Behind the green curtain, biodiversity is being destroyed

In the previous chapters, we saw how in 2018 Michelin used green bonds to finance the rubber plantations of its new Indonesian partner Royal Lestari Utama (RLU) in the Indonesian province of Jambi, on the island of Sumatra. The bonds, designed to support sustainable projects and marketed by BNP Paribas, were issued by the new sustainable-finance platform Tropical Landscapes Finance Facility (TLFF). They were also endorsed by a number of third parties who were found to have based their assessments solely on documents.

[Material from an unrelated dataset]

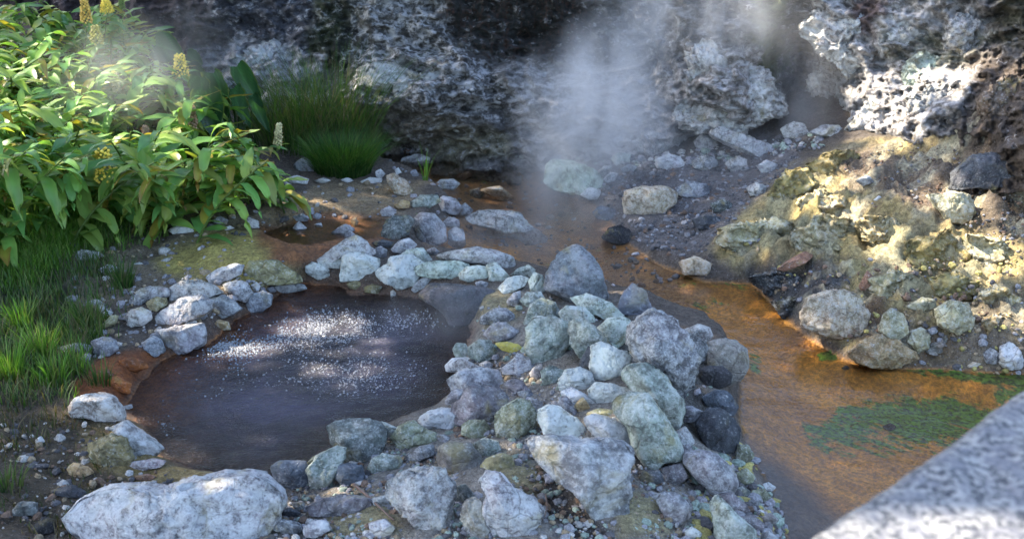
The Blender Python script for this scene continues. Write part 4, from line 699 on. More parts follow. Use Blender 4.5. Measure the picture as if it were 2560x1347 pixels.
def rock_mesh(pts, cen, depth, seed, opt, thick=.8, rough=1., big=False):
    rg = np.random.default_rng(seed); spx = depth/F
    o = (pts-cen)*[1, -1]*spx; size = .5*np.sqrt(abs(np.prod(np.ptp(o, axis=0))))
    V, Fc = ico(6 if size > .28 else 5 if size > .05 else 4)
    th = np.linspace(-math.pi, math.pi, 361); rr = np.zeros(361)
    for k in range(len(o)):                                    # radius of the outline in each direction
        a, b = o[k], o[(k+1) % len(o)]; e = b-a
        dx, dy = np.cos(th), np.sin(th); den = dx*e[1]-dy*e[0]; den = np.where(abs(den) < 1e-9, 1e-9, den)
        t = (a[0]*e[1]-a[1]*e[0])/den; s = (a[0]*dy-a[1]*dx)/den
        rr = np.where((t > 0) & (s >= -.001) & (s <= 1.001), np.maximum(rr, t), rr)
    k = np.ones(9 if 'S' in opt else 5); k /= k.sum(); rr = np.convolve(np.concatenate([rr[-9:-1], rr, rr[1:9]]), k, 'same')[8:-8]*(1.12 if big else 1.03)
    a, b, c = V.T; rho = np.hypot(a, b); n = 2.2 if 'S' in opt else 3.6
    nrm = (rho**n+abs(c)**n)**(1/n); rho_, c_ = rho/nrm, c/nrm
    R = np.interp(np.arctan2(b, a), th, rr); x = np.where(rho > 1e-6, a/np.maximum(rho, 1e-6), 0)*R*rho_; y = np.where(rho > 1e-6, b/np.maximum(rho, 1e-6), 0)*R*rho_
    T = size*thick; z = c_*T
    # facets cut into the visible side: a top that faces the sky, a face towards the viewer, slanted sides
    ry = np.ptp(o[:, 1])/2; rx = np.ptp(o[:, 0])/2; yc = o[:, 1].mean()*0
    def pl(ux, uy, g): e = (o@np.array([ux, uy])).max(); return (-g*ux/e, -g*uy/e, g*1.07)
    pls = [pl(rg.uniform(-.25, .25), 1., min(2.2*ry, T*2.0)*rg.uniform(.8, 1.1)), (rg.uniform(-.25, .25)*T/rx, .42, T*rg.uniform(.6, .85)+.1*ry)]
    for s in (-1, 1): pls.append(pl(s, rg.uniform(-.5, .5), T*rg.uniform(.9, 2.0)))
    if 'S' not in opt:
        for _ in range(7 if opt else 3): an = rg.uniform(0, 6.28); pls.append(pl(math.cos(an), math.sin(an), T*rg.choice([.55, .8, 1.3, 2.2])*rg.uniform(.85, 1.2)))
    sh = .16*T if 'S' in opt else .025*T
    zz = np.stack([z]+[kx*x+ky*y+k0 for kx, ky, k0 in pls]); mn = zz.min(0)
    zf = mn-sh*np.log(np.exp(-(zz-mn)/sh).sum(0))
    fr = sstep(-.06, .07, c); z = z*(1-fr)+np.maximum(zf, -.2*T)*fr
    L = np.stack([x, y, z], 1); off = rg.uniform(0, 50, 3); Nn = V
    r0 = 1/size; A = size*rough*(1.5 if 'X' in opt else .55 if 'S' in opt else 1.3 if 'R' in opt else .9)
    dd = .085*fbm(L+off, r0*1.3, 3)+.05*fbm(L+off, r0*3.5, 4, .6, 'R' in opt)+.018*fbm(L+off, r0*13, 3, .6)
    L = L+Nn*(A*dd)[:, None]
    if size > .12: L = L+Nn*((.006*rough*(1 if 'S' not in opt else .3))*fbm(L+off, 30, 2))[:, None]
    W = L[:, :1]*RGT+L[:, 1:2]*UPV-L[:, 2:3]*FWD
    return W, Fc, size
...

Michelin and its partners also ignored warnings from grassroots organisations about the industrial-scale deforestation previously carried out by RLU's local subsidiary.


👉 All the articles from our investigation are available here.

In order not to jeopardise the success of a model project, Michelin and the founders of the TLFF failed to communicate these facts to potential investors, who might have been less enthusiastic if they had known about them. We will now look at how all this was possible – and why it should not have been, given the rules of green finance and the situation on the ground in Sumatra.

It was the "visa" granted in January 2018 by the ethical-investment ratings agency Vigeo Eiris, certifying compliance with the principles of the International Capital Market Association (ICMA), that allowed TLFF bonds to be registered in the database of Climate Bonds Initiative. CBI is the world's leading certifier of climate fundraising, and Vigeo Eiris is a CBI-approved auditor.